◆ **Data records**:
┌──
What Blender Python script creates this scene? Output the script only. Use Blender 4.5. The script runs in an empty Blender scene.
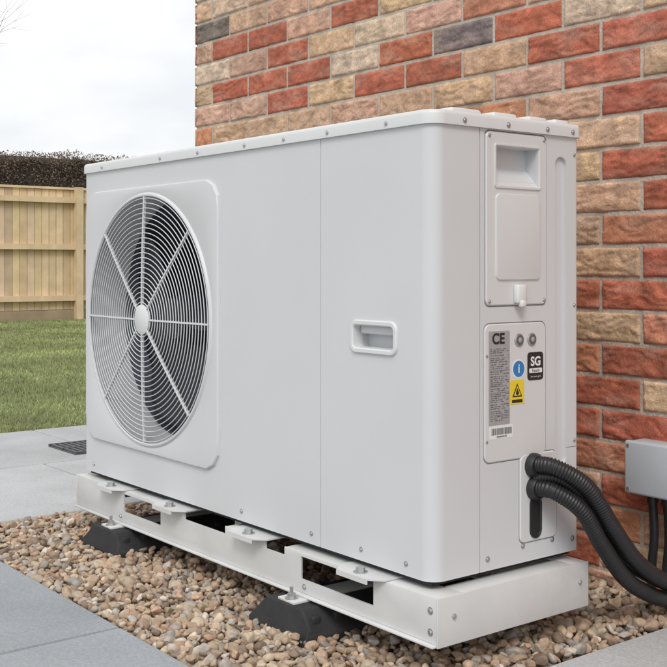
import bpy, bmesh, math, random
import numpy as np
from mathutils import Vector, Matrix, noise
random.seed(4); rng=np.random.default_rng(4)
S=bpy.context.scene
for a,b in (('view_transform','Standard'),('look','None')):
    setattr(S.view_settings,a,b)
S.view_settings.exposure=0
COL=S.collection
# ---------------------------------------------------------------- materials
def mat(name,col=(.5,.5,.5),rough=.5,metal=0,bump=0,bscale=50,var=0,vscale=5,spec=None,attr=None,speck=0,sscale=300,dirt=0,rvar=0):
    m=bpy.data.materials.new(name); m.use_nodes=True
    nt=m.node_tree; N=nt.nodes; L=nt.links; b=N['Principled BSDF']
    b.inputs['Base Color'].default_value=(*col,1); b.inputs['Roughness'].default_value=rough
    b.inputs['Metallic'].default_value=metal
    if spec is not None: b.inputs['Specular IOR Level'].default_value=spec
    tc=N.new('ShaderNodeTexCoord'); src=None
    if attr:
        at=N.new('ShaderNodeAttribute'); at.attribute_name=attr; src=at.outputs['Color']
    def varn(src,var,vscale,lo=.3,hi=.7,det=8):
        n=N.new('ShaderNodeTexNoise'); n.inputs['Scale'].default_value=vscale; n.inputs['Detail'].default_value=det
        L.new(tc.outputs['Object'],n.inputs['Vector'])
        mr=N.new('ShaderNodeMapRange'); mr.inputs['From Min'].default_value=lo; mr.inputs['From Max'].default_value=hi
        mr.inputs['To Min'].default_value=1-var; mr.inputs['To Max'].default_value=1+var
        L.new(n.outputs['Fac'],mr.inputs['Value'])
        vm=N.new('ShaderNodeVectorMath'); vm.operation='SCALE'
        if src: L.new(src,vm.inputs[0])
        else: vm.inputs[0].default_value=col
        L.new(mr.outputs[0],vm.inputs['Scale']); return vm.outputs[0]
    if var: src=varn(src,var,vscale)
    if speck: src=varn(src,speck,sscale,.35,.65,3)
    if dirt:
        n=N.new('ShaderNodeTexNoise'); n.inputs['Scale'].default_value=1.7; n.inputs['Detail'].default_value=9; n.inputs['Roughness'].default_value=.65
        L.new(tc.outputs['Object'],n.inputs['Vector'])
        mr=N.new('ShaderNodeMapRange'); mr.inputs['From Min'].default_value=.52; mr.inputs['From Max'].default_value=.72; mr.inputs['To Max'].default_value=dirt
        L.new(n.outputs['Fac'],mr.inputs['Value'])
        mx=N.new('ShaderNodeMix'); mx.data_type='RGBA'; mx.inputs[7].default_value=(.16,.14,.11,1)
        L.new(mr.outputs[0],mx.inputs[0])
        if src: L.new(src,mx.inputs[6])
        else: mx.inputs[6].default_value=(*col,1)
        src=mx.outputs[2]
    if src: L.new(src,b.inputs['Base Color'])
    if rvar:
        n=N.new('ShaderNodeTexNoise'); n.inputs['Scale'].default_value=4; n.inputs['Detail'].default_value=8
        L.new(tc.outputs['Object'],n.inputs['Vector'])
        mr=N.new('ShaderNodeMapRange'); mr.inputs['From Min'].default_value=.3; mr.inputs['From Max'].default_value=.7; mr.inputs['To Min'].default_value=rough-rvar; mr.inputs['To Max'].default_value=rough+rvar
        L.new(n.outputs['Fac'],mr.inputs['Value']); L.new(mr.outputs[0],b.inputs['Roughness'])
    if bump:
        n=N.new('ShaderNodeTexNoise'); n.inputs['Scale'].default_value=bscale; n.inputs['Detail'].default_value=6
        L.new(tc.outputs['Object'],n.inputs['Vector'])
        bp=N.new('ShaderNodeBump'); bp.inputs['Strength'].default_value=1; bp.inputs['Distance'].default_value=bump
        L.new(n.outputs['Fac'],bp.inputs['Height']); L.new(bp.outputs[0],b.inputs['Normal'])
    return m
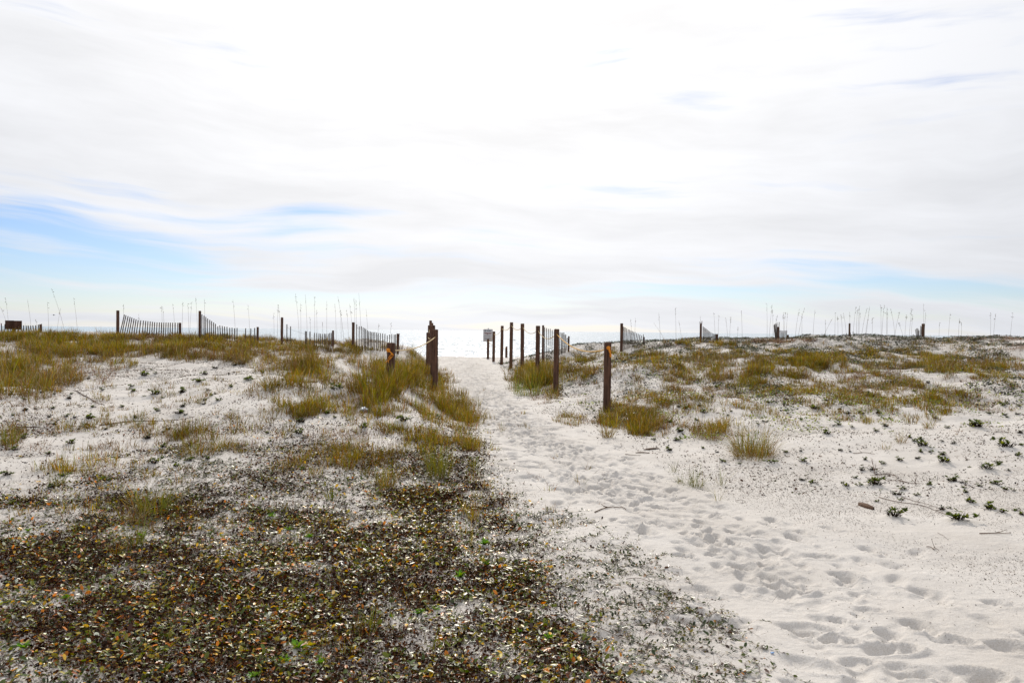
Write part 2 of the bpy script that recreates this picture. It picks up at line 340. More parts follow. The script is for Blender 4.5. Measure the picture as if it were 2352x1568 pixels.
def mk_sea():
    m, nt, b = mat('sea_water'); b.inputs['Base Color'].default_value = (0.30, 0.38, 0.44, 1); b.inputs['Roughness'].default_value = 0.3; b.inputs['IOR'].default_value = 1.33
    geo = node(nt, 'ShaderNodeNewGeometry').outputs['Position']
    n1 = noise(nt, 1.0, 6, 0.62, geo, (0.35, 1.0, 1)); n2 = noise(nt, 0.09, 3, 0.5, geo, (0.4, 1, 1))
    rg = node(nt, 'ShaderNodeMapRange'); nt.links.new(noise(nt, 1.0, 3, 0.7, geo, (1.3, 0.10, 1)), rg.inputs[0]); rg.inputs[1].default_value = .38; rg.inputs[2].default_value = .62; rg.inputs[3].default_value = .03; rg.inputs[4].default_value = .30; nt.links.new(rg.outputs[0], b.inputs['Roughness'])
    p = bump(nt, b, n2, 0.35, 1.2); bump(nt, b, n1, 0.5, 0.4, p); return m
M_sea = mk_sea()

# ------------------------------------------------------------------ setting: sand, path, sea
nx, ny = len(xs), len(ys)
Vg = np.stack([GX, GY, ZG], -1).reshape(-1, 3)
ii, jj = np.meshgrid(np.arange(nx - 1), np.arange(ny - 1)); q0 = (jj * nx + ii).ravel()
Q = np.stack([q0, q0 + 1, q0 + 1 + nx, q0 + nx], -1)
fxc = 0.5 * (xs[ii] + xs[ii + 1]).ravel(); fyc = 0.5 * (ys[jj] + ys[jj + 1]).ravel()
tw = np.interp(fyc, TR[:, 0], TR[:, 2]); tcx = np.interp(fyc, TR[:, 0], TR[:, 1])
onpath = (fyc > 2.0) & (fyc < 51) & (np.abs(fxc - tcx + 0.12 * np.sin(fyc * 2.3)) < tw * 1.2)
def submesh(name, mask):
    q = Q[mask]; used = np.unique(q); remap = np.full(len(Vg), -1, np.int64); remap[used] = np.arange(len(used))
    return fastmesh(name, Vg[used], quads=remap[q], mat=M_sand, smooth=True)
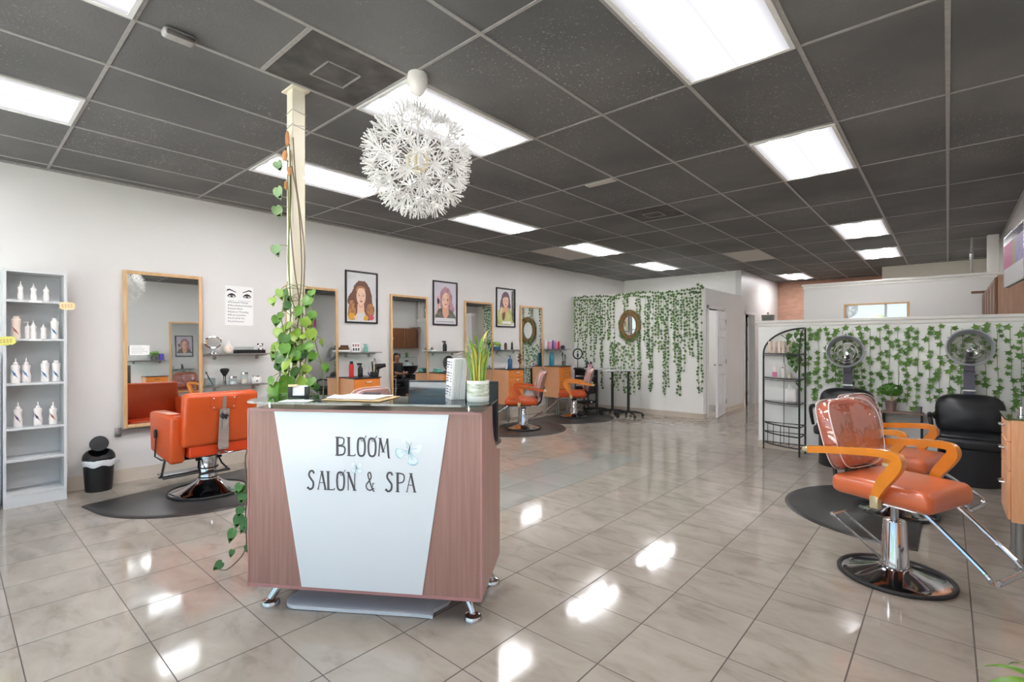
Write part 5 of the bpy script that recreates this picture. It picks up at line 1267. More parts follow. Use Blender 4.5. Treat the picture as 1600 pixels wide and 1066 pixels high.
t = thing('wax_warmer', 'round white wax warmer with a metal rim on the lower shelf', 'wax warmer', (XS, wy(400, XS), S2))
B().lathe([(0, 0), (.052, 0), (.056, .01), (.056, .06), (.048, .074), (0, .074)], 24).build('body', 'white_plastic', t)
B().lathe([(0, .0742), (.038, .0742), (.038, .088), (.030, .090), (.028, .080), (0, .080)], 20).build('pot', 'steel', t)
B().cyl((.054, -.01, .03), (.061, -.01, .03), .008, n=10).build('dial', 'black_plastic', t)
# shelf two
t = thing('swatch_card', 'white card with six dark portrait swatches standing on the second shelf', 'card', (XS, wy(556, XS), SZ - .0045))
B().box((0, 0, .065), (.004, .125, .13), (0, R(-8), 0)).build('card', 'paper', t, smooth=False)
b = B()
for i in range(3):
    for j in range(2): b.mat(j).box((.0035 + (j - .5) * -.008, (i - 1) * .038, .065 + (j - .5) * .055), (.001, .022, .036), (0, R(-8), 0))
b.build('swatches', ['pic_dark', 'mark_red'], t, smooth=False)
bottle(XS, wy(572, XS), SZ - .005, .028, .12, 'spray', 'teal trigger bottle on the second shelf beside the swatch card', 'teal_pale', cap='teal_pale')
t = thing('folded_towels', 'brown and white folded cloths at the left end of the second shelf', 'towels', (XS, wy(538, XS), SZ - .0045))
B().rbox((0, 0, .016), (.13, .11, .03), .01, 3).build('white_cloth', 'paper', t); B().rbox((0, -.005, .05), (.12, .10, .036), .012, 3).rbox((0, .0, .082), (.10, .08, .03), .012, 3).build('brown_cloth', 'hair_brown', t)
# cabinet two top
CT = 0.948; XC = WL + 0.2
bottle(XC, wy(549, XC), CT, .033, .215, 'cyl', 'red hairspray can on the cabinet behind the reception desk', 'red_can', cap='black_plastic')
bottle(XC + .02, wy(563, XC + .02), CT, .034, .20, 'spray', 'black trigger spray bottle beside the red can', 'black_plastic', cap='black_plastic')
t = thing('hair_clip', 'purple hair clip lying between the black spray bottle and hair dryers', 'hair clip', (XC + .05, wy(577, XC + .05), CT))
B().box((0, 0, .024), (.015, .012, .075), (R(30), 0, 0)).box((0, .02, .02), (.015, .012, .07), (R(-20), 0, 0)).build('jaw', 'purple_box', t, smooth=False)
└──
◆ **The problem**: Only the number is wanted: how many lines of these entries contain the string "scene"?

◆ **Expected answer**: 2